-- SET TASK --
The required output is every line from the beginning of the entries below through the line that includes "tag(mb.build('tie_wire', M['brownwire']), 'short", copied exactly.

-- LISTING --
>>>

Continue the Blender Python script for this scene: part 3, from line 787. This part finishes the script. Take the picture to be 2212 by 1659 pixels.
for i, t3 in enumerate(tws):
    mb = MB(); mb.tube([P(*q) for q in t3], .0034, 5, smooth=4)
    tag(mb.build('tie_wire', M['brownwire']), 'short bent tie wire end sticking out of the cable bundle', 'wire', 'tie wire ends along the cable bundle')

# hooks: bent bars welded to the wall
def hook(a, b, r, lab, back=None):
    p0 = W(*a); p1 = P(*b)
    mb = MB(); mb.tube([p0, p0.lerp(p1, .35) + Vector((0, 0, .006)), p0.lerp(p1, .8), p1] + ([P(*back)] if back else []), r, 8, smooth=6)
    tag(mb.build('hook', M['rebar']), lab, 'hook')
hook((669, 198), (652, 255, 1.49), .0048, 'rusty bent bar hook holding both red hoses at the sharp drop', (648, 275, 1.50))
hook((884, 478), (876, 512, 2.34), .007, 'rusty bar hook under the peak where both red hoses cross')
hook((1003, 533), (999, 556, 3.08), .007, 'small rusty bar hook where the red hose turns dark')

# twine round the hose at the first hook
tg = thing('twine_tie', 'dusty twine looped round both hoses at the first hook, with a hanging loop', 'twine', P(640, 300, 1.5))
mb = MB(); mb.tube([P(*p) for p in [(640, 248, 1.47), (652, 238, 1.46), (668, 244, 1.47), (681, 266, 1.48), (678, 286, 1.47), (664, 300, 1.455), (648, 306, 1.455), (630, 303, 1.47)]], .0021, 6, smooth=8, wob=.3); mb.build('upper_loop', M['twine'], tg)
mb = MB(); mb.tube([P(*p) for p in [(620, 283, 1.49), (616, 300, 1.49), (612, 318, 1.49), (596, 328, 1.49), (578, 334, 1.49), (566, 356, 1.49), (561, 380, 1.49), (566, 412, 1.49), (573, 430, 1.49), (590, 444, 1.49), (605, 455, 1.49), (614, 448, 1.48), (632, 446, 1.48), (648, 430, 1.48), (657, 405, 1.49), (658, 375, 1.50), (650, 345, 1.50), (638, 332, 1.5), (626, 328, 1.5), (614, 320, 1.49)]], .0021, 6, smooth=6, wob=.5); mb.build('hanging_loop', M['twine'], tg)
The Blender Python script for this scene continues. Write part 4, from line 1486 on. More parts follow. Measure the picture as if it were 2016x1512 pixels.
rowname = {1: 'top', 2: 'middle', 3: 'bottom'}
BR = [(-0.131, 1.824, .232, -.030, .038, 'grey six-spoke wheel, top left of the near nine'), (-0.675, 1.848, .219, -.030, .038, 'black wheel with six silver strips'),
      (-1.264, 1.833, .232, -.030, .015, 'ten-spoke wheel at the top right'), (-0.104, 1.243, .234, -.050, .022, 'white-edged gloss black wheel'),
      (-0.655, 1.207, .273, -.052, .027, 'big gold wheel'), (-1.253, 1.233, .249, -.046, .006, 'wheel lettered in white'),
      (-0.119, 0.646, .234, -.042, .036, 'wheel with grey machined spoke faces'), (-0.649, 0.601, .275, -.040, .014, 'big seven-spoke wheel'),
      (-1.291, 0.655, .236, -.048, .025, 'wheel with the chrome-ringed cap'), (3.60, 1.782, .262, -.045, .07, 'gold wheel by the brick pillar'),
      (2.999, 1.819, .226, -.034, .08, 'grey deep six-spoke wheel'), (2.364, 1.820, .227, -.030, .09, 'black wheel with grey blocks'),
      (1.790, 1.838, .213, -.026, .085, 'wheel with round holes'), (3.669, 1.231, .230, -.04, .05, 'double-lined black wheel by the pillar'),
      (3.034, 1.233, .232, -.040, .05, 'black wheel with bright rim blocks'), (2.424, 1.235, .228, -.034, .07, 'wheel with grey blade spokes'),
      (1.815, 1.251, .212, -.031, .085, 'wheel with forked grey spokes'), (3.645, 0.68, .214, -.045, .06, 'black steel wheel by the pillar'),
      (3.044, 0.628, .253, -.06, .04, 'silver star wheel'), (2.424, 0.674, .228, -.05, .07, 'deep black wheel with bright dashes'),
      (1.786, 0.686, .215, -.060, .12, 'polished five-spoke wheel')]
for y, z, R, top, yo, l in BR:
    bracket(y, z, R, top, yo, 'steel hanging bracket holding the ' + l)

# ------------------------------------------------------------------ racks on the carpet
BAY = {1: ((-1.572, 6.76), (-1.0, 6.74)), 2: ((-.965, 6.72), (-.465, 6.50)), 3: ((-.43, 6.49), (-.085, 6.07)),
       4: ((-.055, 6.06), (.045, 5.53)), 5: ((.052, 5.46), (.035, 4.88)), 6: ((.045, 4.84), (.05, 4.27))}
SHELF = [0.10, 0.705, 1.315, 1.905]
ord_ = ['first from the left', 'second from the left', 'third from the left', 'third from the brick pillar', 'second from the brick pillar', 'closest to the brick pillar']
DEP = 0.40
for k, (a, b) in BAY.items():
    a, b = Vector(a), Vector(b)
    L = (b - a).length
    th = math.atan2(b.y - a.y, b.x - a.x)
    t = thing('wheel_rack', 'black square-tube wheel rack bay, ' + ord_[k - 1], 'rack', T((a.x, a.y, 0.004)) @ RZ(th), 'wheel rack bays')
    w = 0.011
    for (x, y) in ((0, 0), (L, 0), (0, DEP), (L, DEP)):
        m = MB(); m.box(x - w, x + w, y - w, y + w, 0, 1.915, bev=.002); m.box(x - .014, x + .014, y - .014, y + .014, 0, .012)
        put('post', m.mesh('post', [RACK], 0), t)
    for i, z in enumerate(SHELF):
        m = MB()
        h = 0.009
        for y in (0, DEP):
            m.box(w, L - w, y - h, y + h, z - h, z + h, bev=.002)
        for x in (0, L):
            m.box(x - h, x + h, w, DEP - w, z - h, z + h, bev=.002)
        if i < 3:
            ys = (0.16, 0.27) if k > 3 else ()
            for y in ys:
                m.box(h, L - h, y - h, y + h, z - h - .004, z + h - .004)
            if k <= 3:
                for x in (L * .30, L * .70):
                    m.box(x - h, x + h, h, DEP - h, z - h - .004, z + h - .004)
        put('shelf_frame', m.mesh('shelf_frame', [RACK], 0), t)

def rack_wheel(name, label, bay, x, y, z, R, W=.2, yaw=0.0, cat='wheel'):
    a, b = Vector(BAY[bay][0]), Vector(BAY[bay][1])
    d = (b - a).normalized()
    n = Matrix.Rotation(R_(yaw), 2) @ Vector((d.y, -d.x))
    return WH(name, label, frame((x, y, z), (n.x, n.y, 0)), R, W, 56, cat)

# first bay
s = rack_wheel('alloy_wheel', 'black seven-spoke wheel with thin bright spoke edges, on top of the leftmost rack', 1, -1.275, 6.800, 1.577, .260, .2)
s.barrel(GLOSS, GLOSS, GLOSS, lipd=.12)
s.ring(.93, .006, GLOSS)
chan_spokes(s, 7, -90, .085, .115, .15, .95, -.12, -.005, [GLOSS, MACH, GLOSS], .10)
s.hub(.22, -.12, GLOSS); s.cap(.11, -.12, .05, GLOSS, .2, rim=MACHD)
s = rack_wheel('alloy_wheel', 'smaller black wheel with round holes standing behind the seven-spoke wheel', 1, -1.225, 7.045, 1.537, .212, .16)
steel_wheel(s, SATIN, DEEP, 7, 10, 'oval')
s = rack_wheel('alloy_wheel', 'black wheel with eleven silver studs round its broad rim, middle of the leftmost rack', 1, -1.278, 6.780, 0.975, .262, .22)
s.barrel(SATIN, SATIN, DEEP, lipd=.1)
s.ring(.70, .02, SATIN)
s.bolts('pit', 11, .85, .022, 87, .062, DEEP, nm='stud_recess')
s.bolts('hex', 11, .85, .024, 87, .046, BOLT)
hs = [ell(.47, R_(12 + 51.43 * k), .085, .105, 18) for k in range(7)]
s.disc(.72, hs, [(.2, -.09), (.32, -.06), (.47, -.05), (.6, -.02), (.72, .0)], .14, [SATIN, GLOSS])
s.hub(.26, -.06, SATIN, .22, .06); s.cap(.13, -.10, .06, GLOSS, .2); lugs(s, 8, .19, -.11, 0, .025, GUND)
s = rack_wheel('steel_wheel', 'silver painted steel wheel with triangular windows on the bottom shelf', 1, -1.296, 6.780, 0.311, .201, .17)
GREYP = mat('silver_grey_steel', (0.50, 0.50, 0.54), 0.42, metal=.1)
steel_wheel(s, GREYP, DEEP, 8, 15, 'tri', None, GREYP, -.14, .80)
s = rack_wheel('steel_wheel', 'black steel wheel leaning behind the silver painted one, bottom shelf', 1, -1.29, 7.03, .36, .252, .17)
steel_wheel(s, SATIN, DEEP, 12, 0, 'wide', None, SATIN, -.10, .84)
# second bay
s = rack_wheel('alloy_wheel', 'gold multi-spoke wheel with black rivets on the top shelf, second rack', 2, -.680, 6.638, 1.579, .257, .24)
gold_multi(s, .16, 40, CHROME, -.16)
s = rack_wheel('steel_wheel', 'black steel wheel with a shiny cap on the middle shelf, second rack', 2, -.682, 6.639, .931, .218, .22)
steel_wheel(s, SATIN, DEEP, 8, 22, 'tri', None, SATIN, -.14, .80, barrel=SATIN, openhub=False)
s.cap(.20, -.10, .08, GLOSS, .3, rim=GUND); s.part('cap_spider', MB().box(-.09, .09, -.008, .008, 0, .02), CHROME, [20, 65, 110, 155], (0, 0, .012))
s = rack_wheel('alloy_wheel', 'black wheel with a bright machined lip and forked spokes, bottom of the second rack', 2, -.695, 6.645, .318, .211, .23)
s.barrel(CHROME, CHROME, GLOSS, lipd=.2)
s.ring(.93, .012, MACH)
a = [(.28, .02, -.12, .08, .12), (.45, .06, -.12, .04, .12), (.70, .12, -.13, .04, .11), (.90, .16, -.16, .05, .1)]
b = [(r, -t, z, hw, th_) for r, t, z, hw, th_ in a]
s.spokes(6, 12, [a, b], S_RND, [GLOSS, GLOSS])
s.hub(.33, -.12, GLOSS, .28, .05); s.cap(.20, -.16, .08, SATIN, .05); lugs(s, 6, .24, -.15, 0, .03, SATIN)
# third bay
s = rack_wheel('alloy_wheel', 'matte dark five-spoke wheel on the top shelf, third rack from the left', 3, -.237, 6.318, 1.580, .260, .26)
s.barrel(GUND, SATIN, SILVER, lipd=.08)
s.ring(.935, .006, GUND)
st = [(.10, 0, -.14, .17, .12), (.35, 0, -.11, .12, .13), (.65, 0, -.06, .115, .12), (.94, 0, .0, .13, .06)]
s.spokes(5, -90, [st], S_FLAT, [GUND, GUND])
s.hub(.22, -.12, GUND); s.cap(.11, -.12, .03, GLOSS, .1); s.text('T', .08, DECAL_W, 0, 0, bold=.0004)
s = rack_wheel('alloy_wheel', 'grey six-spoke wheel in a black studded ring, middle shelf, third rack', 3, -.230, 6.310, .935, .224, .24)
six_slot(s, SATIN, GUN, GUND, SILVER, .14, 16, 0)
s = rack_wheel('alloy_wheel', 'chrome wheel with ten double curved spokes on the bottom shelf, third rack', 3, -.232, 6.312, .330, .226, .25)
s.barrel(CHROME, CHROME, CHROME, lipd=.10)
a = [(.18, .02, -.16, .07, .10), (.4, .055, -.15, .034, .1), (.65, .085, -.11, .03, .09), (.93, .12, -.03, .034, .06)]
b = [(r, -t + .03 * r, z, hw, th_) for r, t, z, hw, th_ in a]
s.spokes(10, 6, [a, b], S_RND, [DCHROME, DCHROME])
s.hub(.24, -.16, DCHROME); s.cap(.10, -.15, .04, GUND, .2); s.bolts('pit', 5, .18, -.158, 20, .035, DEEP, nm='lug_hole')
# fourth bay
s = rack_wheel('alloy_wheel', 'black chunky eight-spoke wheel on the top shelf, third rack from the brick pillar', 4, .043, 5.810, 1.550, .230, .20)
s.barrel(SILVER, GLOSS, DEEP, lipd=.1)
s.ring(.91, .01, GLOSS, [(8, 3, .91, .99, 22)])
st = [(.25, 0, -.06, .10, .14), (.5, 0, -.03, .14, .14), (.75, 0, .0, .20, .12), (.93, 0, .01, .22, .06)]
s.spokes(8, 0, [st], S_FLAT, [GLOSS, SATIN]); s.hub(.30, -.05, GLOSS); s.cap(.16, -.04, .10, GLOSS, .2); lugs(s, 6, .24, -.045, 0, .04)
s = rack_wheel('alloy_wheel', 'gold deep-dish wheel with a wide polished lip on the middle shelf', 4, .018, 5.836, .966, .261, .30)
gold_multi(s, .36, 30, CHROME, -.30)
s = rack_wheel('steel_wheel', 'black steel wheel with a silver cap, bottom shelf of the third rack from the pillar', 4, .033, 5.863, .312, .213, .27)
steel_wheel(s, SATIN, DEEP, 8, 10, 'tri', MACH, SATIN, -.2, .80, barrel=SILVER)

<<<

-- EXERCISE SOLUTION --
Continue the Blender Python script for this scene: part 3, from line 787. This part finishes the script. Take the picture to be 2212 by 1659 pixels.
for i, t3 in enumerate(tws):
    mb = MB(); mb.tube([P(*q) for q in t3], .0034, 5, smooth=4)
    tag(mb.build('tie_wire', M['brownwire']), 'short bent tie wire end sticking out of the cable bundle', 'wire', 'tie wire ends along the cable bundle')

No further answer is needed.